Prince was knocking around with Revolution guitarist Wendy Melvoin when they decided to stop by to see a Bangles concert on Oct. 20, 1986 at the Palace in Hollywood.

The Bangles' version of his not-quite-secretly written "Manic Monday" had peaked at No. 2 earlier in the year, kept out of the top spot by Prince's smash hit "Kiss." Their surprise performance together at the Palace served to complete an unlikely circle.

The lead single from the Bangles' sophomore release Different Light, "Manic Monday" had given the group their first chart hit. This jangly ode to 9-to-5 blues was billed as having been composed by "Christopher," but the author's true identity was quickly revealed. "Prince wrote the album's first single, 'Manic Monday,'" Billboard reported on Dec. 28, 1985.

His early piano-forward demo, later released on 2019's Originals, was spacious and baroque – and maybe a bit too much like Prince to translate into someone else's catalog. He initially planned to give "Manic Monday" to Apollonia 6 back in 1984, but shelved it instead.

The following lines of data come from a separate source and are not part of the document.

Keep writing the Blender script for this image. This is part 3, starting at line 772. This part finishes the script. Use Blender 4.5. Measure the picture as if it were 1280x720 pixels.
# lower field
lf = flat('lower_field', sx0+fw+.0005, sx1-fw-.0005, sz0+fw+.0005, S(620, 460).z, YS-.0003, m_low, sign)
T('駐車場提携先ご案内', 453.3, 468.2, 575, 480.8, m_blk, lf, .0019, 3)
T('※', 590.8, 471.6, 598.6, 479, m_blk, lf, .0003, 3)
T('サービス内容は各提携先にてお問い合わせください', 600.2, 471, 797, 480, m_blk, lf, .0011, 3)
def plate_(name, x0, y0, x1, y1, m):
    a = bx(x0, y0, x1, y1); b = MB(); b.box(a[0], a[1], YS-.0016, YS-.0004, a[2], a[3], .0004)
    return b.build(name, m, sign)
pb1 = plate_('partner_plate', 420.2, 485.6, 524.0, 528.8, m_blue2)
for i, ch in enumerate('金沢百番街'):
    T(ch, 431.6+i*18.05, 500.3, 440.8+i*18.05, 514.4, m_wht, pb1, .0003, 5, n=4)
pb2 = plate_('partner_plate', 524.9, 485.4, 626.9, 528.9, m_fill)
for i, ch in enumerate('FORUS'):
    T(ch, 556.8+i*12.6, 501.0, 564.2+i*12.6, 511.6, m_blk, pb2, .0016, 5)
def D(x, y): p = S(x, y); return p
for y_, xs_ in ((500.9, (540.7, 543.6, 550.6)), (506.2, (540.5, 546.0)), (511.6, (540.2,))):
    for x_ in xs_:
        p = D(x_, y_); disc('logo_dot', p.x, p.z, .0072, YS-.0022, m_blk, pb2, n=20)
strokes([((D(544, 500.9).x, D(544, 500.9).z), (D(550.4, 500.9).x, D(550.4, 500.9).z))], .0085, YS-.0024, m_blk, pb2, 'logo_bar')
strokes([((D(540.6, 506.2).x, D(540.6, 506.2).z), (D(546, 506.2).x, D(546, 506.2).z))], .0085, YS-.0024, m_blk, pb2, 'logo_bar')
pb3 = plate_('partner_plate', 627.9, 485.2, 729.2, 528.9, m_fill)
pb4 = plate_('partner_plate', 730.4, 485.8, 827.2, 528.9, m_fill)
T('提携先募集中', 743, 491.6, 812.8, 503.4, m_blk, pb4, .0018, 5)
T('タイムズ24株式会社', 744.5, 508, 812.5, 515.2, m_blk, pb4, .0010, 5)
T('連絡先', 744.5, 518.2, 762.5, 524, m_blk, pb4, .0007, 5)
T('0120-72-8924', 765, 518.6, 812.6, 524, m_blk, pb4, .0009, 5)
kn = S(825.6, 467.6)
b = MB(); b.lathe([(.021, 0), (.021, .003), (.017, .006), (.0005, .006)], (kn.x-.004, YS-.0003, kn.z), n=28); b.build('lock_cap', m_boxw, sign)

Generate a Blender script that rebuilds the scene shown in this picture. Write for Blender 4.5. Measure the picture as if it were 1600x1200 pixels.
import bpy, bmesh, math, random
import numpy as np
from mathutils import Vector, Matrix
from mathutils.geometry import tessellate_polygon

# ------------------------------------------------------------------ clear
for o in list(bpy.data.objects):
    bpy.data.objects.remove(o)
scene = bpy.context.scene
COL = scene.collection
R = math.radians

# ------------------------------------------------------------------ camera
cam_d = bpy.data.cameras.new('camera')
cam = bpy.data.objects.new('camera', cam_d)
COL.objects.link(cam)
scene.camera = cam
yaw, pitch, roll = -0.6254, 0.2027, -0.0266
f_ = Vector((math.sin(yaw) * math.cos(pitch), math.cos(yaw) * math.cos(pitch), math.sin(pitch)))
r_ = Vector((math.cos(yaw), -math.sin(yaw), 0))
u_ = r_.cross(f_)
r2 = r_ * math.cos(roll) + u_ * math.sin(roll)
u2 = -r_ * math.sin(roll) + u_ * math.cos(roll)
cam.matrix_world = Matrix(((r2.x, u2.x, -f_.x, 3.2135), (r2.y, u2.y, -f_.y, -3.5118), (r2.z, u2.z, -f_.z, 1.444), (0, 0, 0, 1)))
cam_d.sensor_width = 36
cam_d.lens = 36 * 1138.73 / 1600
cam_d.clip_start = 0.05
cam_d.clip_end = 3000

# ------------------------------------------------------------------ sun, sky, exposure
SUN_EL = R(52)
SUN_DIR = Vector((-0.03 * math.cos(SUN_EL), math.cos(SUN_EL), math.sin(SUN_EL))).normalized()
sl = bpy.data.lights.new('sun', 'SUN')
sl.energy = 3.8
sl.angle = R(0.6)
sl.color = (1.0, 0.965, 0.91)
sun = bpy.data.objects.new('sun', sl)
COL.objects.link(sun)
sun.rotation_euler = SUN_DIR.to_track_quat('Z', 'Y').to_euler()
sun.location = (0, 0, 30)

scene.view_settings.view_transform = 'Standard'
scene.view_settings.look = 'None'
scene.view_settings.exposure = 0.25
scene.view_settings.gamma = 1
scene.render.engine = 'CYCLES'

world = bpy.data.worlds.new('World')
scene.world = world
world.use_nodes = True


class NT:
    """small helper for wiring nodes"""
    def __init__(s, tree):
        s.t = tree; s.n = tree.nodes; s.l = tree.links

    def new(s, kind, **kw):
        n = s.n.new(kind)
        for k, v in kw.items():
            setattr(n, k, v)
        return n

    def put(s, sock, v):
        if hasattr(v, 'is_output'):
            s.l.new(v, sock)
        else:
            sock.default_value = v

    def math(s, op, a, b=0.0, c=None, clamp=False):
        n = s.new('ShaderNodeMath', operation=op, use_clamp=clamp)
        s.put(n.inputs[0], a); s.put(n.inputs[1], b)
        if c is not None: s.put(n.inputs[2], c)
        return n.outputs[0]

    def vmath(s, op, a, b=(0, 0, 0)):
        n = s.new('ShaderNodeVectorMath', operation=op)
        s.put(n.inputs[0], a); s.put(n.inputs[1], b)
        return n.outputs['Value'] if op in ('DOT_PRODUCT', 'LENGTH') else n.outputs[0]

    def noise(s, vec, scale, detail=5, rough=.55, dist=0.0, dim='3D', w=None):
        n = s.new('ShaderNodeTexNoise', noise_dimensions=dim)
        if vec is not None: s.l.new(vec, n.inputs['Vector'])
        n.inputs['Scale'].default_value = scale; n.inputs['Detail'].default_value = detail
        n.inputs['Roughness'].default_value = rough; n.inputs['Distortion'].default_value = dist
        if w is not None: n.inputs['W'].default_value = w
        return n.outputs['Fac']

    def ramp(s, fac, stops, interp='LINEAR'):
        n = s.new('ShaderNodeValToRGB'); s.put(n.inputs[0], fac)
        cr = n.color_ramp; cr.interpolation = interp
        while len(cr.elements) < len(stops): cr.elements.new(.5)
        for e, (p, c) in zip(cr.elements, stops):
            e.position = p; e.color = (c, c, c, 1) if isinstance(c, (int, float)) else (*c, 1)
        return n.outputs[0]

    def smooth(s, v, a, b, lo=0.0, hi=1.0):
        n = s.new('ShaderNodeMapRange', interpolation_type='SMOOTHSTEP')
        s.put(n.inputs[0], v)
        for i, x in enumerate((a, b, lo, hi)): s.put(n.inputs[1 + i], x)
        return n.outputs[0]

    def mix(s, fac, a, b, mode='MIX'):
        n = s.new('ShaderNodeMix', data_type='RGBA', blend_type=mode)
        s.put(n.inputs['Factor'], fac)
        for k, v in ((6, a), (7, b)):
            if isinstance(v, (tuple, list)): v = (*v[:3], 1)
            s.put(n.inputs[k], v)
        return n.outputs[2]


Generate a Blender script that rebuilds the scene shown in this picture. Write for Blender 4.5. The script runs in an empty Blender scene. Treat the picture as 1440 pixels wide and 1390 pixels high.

The song remained there until he stumbled upon the Bangles.

Vocalist Susanna Hoffs says she'd only just discovered Prince when he appeared in their lives. "Soon after I heard ["When Doves Cry"] — maybe even within the same week — somebody let me know that Prince had discovered the Bangles," she told NPR in 2019. "So, it was this sort of interesting feeling of kismet."

Watch Prince's 'Manic Monday' Video

Turns out they had an instant connection: "We were working with Peggy and David Leonard, a husband-and-wife engineer team who had done a lot of stuff with Prince in Minneapolis, and then I guess everybody came west, and they were working in studios in L.A.," Hoffs told the A.V. Club in 2011. "I think Peggy was working with us at the time, and David was working with Prince? Anyway, somehow word got to me to go to Sunset Sound and pick up the cassette from Prince."

The tape included original take on "Manic Monday," paired with another unreleased Prince track called "Jealous Girl." Hoffs said the group immediately knew which of them could be shaped into a Bangles single.

"The title was really great. It just reminded me of 'Manic Depression,' the [Jimi] Hendrix song, and had kind of a psychedelic thing," she told the A.V. Club. "And then it had these great harmonies, and I don't know, there were a lot of things about it where I just thought, 'This is a really good fit for the Bangles.'"

Still, there was more work to be done, Bangles guitarist Vicki Peterson added. Their goal, she says in 2000's Billboard Book of Number Two Singles, "was a Banglefication of a Prince arrangement. He had a demo that was very specifically him. It was a good song, but we didn't record it like 'This is our first hit single! Oh my God! I can feel it in my veins!' We just did the song, and the album, and then sat back and thought about it."

They ultimately decided to unclutter things a bit, and to change some chords. Hoffs told NPR: "That's one thing that we Bangles decided en masse, and were very unified in this, that we wanted to kind of make it ours."

The only question was how the famously fastidious Prince would react. Hoffs told Songfacts in 2012 that he stopped by after the sessions were complete, "and he was really thrilled with how it came out. I think he might have said something like, 'Oh, I was surprised you guys didn't use my track,' or something. But he was very happy with it."

Listen to the Bangles Perform 'Manic Monday' With Prince

They didn't see him again until Prince was somehow on stage with the group in Hollywood.

Bangles manager Mike Gormley said Prince asked if he and Melvoin could sit in for a once-in-a-lifetime rendition of "Manic Monday," but after "Peterson spotted Prince in the wings when the band was playing 'Hero Takes a Fall,' she rushed him out on stage in time to play the song's guitar solo," the Los Angeles Times reported a few days later. "Prince then handed his guitar to Wendy, who played it on 'Manic Monday,' with Prince sticking to the tambourine."

Hoffs told NPR that the whole experience "was just kind of magical. To have this artist who is so brilliant decide that he wanted to come see the Bangles play, and jump on stage and perform with us? It was like the prince had come to the ball and asked us to dance with him, you know what I mean? There was a fairy tale aspect to it."

They all retired to a nearby studio for a little post-show jam, then Prince vanished again – this time, forever.

"He knew all our songs," Hoffs later told Rolling Stone. "We sat until three in the morning just playing Bangles songs – and then he disappeared again, off into the sunset, and we haven't heard from him since."